Octavio Rodríguez Araujo
Pobre país

A Enrique Calderón,
mi solidaridad

El gobierno de Zedillo no cuida las formas. Usa las leyes arbitrariamente (como lo ha hecho con los extranjeros con visas de turista) y, por lo mismo, se contradicen sus funcionarios en sus declaraciones y actos. Dicho de otra manera, al Presidente y a sus empleados les tiene sin cuidado la opinión pública sobre la forma en que se aplican las leyes. Para eso representan el poder, y éste se ejerce con criterios de cacique rural en tiempos que nada tienen que ver con la presunta modernidad en la que está entrando el país.

La legitimidad, que no debe confundirse con la legalidad, la encuentran Zedillo y sus empleados (oficiales y oficiosos) en los votos que obtuvo el PRI en 1994 y en la representación en el Congreso de la Unión que el Ejecutivo ha logrado subordinar en parte con quién sabe qué acuerdos y concesiones.

El gobierno y sus voceros anexos están tratando de convertir su derrota de 1997 en una victoria, argumentando que en la Cámara de Diputados está la representación de la nación, de una nación plural social y culturalmente. Y una vez más, con el peculiar pragmatismo que lo caracteriza desde hace 20 años, el PAN se presta a continuar como socio político de la Presidencia de la República, entre otras razones porque coincide con su proyecto económico y con su desdén por la grave situación de la mayoría del pueblo mexicano.

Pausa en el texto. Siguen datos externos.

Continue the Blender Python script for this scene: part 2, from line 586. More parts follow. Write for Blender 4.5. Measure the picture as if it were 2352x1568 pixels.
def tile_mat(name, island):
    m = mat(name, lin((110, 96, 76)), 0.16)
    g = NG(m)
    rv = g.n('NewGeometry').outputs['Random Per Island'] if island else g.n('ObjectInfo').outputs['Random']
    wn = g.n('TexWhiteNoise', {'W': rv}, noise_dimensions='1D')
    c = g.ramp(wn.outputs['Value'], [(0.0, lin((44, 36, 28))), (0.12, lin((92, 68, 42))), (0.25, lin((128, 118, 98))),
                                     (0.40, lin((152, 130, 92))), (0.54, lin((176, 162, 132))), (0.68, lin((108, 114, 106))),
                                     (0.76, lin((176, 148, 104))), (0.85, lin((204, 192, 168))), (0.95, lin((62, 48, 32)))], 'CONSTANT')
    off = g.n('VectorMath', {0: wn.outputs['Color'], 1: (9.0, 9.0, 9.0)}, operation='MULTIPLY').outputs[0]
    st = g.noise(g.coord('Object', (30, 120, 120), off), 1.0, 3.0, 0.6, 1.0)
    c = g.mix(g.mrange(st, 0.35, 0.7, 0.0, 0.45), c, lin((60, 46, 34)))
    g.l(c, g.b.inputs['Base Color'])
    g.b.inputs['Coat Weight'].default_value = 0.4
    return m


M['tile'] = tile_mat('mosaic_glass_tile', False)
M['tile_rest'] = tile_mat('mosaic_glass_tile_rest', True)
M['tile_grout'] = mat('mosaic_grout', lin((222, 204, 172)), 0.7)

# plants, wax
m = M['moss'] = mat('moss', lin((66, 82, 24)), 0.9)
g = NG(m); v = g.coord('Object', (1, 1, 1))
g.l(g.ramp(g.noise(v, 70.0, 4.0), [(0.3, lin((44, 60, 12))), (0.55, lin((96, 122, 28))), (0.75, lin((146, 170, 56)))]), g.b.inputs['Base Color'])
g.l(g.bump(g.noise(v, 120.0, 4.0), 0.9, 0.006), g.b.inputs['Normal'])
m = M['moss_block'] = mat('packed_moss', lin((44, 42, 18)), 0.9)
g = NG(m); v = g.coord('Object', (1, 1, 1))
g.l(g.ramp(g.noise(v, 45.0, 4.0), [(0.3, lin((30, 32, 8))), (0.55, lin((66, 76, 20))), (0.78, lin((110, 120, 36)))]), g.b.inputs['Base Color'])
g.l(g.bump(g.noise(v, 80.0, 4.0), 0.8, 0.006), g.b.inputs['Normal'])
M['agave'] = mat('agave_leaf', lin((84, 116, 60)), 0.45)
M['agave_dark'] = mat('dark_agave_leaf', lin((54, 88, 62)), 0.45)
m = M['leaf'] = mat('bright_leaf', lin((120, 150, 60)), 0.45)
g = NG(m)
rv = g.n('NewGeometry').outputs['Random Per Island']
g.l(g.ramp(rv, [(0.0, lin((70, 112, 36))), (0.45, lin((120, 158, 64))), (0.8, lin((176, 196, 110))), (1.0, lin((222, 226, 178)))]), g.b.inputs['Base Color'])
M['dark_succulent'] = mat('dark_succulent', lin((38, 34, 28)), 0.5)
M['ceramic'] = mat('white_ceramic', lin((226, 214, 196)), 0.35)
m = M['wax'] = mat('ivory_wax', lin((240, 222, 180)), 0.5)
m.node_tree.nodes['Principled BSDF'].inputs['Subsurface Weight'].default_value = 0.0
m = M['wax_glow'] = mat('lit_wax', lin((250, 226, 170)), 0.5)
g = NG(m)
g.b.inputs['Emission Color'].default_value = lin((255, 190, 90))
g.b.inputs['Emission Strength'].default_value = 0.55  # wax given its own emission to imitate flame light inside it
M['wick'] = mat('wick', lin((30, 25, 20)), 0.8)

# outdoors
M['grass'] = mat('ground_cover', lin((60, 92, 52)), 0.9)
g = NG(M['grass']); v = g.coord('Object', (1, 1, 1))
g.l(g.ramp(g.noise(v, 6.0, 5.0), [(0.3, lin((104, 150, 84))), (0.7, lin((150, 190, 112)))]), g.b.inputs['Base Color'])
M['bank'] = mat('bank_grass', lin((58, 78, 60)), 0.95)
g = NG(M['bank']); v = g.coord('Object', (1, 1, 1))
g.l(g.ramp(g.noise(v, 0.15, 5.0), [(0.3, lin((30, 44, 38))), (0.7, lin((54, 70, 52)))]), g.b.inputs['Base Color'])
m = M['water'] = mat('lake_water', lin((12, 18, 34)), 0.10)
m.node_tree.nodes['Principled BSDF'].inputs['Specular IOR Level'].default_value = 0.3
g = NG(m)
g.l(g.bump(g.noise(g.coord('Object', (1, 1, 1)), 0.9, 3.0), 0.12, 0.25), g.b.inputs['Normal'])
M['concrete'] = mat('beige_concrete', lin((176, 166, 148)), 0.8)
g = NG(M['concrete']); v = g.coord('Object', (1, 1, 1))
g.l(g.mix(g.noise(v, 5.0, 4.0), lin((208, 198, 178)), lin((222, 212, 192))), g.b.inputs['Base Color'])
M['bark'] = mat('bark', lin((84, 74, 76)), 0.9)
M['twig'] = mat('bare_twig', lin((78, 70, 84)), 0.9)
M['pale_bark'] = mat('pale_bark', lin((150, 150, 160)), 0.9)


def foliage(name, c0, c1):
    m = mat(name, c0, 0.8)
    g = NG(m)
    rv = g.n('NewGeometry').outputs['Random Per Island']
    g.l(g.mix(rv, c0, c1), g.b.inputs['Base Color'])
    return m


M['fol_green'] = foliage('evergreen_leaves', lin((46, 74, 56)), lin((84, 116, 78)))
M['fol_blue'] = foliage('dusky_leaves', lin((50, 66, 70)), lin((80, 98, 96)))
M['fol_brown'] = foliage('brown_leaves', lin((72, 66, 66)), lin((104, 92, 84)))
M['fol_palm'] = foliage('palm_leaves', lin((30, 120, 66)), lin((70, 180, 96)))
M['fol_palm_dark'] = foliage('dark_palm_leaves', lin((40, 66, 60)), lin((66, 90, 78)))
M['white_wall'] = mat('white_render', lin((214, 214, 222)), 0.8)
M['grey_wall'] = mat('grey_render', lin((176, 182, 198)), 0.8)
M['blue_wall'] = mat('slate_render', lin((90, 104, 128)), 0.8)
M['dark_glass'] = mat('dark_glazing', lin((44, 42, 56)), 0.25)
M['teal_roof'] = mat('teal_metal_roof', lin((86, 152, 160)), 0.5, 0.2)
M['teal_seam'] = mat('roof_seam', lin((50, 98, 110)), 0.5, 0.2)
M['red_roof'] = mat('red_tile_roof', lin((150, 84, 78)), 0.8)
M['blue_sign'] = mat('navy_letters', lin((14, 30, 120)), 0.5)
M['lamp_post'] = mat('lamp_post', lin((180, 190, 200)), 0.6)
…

El PAN y el PRI, aunque tienen diferencias, encuentran un denominador común en el gobierno de la República. Unos por coincidencia con el modelo neoliberal que implacablemente defiende el gobierno de Zedillo (como antes el de Salinas), los otros, por la disciplina al jefe del Ejecutivo que los ha caracterizado desde que se creó el Partido Nacional Revolucionario.

PAN y PRI, en las cámaras de diputados y senadores, logran sobradamente la mayoría calificada necesaria para reformar la Constitución política. Y en todo lo que sea favorable al capital nacional y extranjero, es decir en contra del pueblo mexicano, estarán de acuerdo y se alinearán a la Presidencia de la República, igual se trate de los derechos indígenas que de la llamada reforma del Estado que iniciara Carlos Salinas de Gortari, el mejor procónsul --antes del actual-- que Estados Unidos ha tenido en México.

La legitimidad a la que acuden el gobierno y sus defensores no es muy diferente de la que reclamara Porfirio Díaz cada vez que se organizaban elecciones para --también-- legitimarse. La diferencia es que antes los partidos de oposición estaban proscritos y vivían en la clandestinidad, y ahora simplemente se alinean al poder presidencial, con la conocida y honrosa excepción del PRD (de algunos priístas y quizá también del PT).

Se equivocan quienes piensan que la legitimidad del poder sólo se logra con votos y su consecuencia en los órganos de representación. Esta sería la legitimidad del acceso al poder, pero nada más. La legitimidad de gobierno (y de la representación popular), en cambio, se logra con el ejercicio cotidiano del poder cuando éste se pone al servicio de los más y no de los menos, es decir, al servicio de la soberanía nacional que, como lo señala el artículo 39 constitucional, reside en el pueblo... para beneficio de éste --mediante el poder público. Si no fuera así, no tendría razón de ser el Título Cuarto de la Constitución política, referido a las responsabilidades de los servidores públicos, entre los que están incluidos los representantes de elección popular (artículo 108). Este título constitucional sugiere que la legitimidad de los servidores públicos se pone a prueba en todo momento, y no sólo por la forma en que fueron electos.

En resumen: lo que están haciendo el gobierno federal y sus comparsas del Congreso de la Unión en relación con Chiapas y con muchos asuntos nacionales más, ni es legal ni es legítimo. Pobre país.